Так приехали ко мне Василий Михайлович, мастер цеха, и его напарник помоложе, Коля. Со своими топорами, в заводских робах и кроссовках. Из-под городка Кулебаки Нижегородской области. А я стал поваром. Правда, мои кулинарные потуги пропали зря, потому что ели они очень мало и как-то нехотя. Мы, говорят, привыкли к картошке и молоку, остальное невкусно. После обеда Василий Михайлович обошел дом, осмотрел.
— Ну, Сергей Георгиевич. Дом хороший, по метражу вы попадаете под раскулачивание.
— Как так? Когда же?
— Когда, вся эта… с демократией закончится.
— Вы оптимист. Но если так, то постарайтесь. Может, под детский сад пойдет.
— Стараться нам не надо, мы и так нормально сделаем. Хорошо не сделаем, это я заранее предупреждаю, а нормально сделаем.
Это меня успокоило — зачем мне хорошо? Я же не на продажу дом строю, главное — чтобы крышу ветер не уносил.
— За работу возьмем по миллиону, меньше нельзя.
Я понял, что спорить с Василием Михайловичем неуместно и даже не заикнулся. Выкручусь.
Эти люди были рабочими особого типа. Может быть, таких нет нигде, кроме России. Василий Михайлович и Коля работали на авиакосмическом заводе, делали какие-то компоненты из титана и спецсплавов, точная работа. А жили в деревне, вели там свое хозяйство. Странное получилось сочетание.
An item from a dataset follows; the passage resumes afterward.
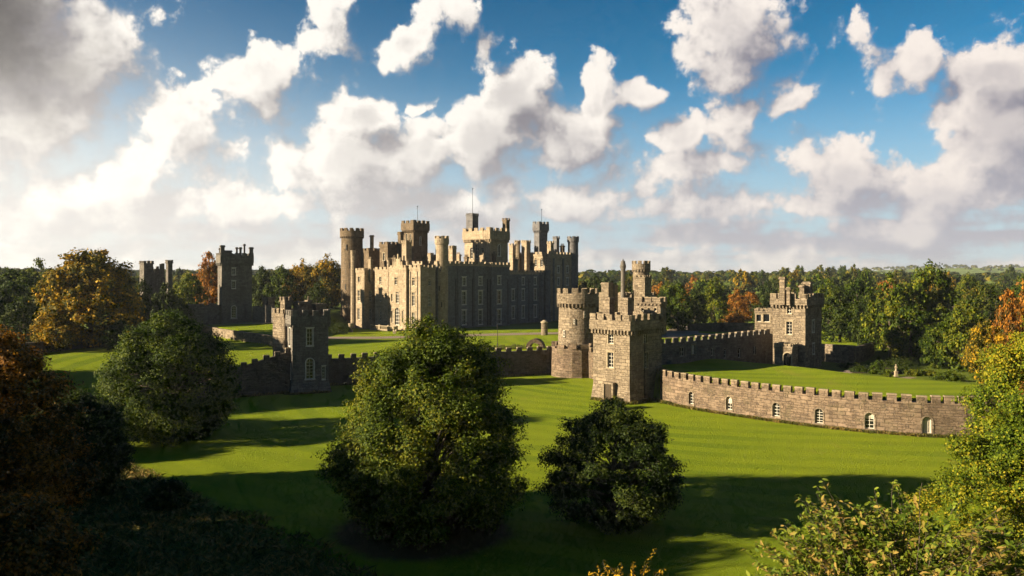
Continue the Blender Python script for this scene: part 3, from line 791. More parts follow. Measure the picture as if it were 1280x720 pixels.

Распорядок жизни и разговор у них был вроде бы крестьянский. Вставали они с рассветом — и сразу за работу. Работали непрерывно до темноты, за столом не засиживались. Оба были людьми необычно сильными, хотя и худыми.
В то же время у них была необычная для крестьян склонность к точности и хорошему измерению. Мыслили они в миллиметрах, все время у них под рукой были измерительные инструменты. При этом глазомером обладали таким, что никогда бы я не поверил, если бы не видел своими глазами. Работу, которую я бы делал целый час из-за трудности измерения и выпиливания, Коля делал топором за десять минут — и выходило как будто заводского изготовления. Очень большое внимание уделяли заточке инструментов.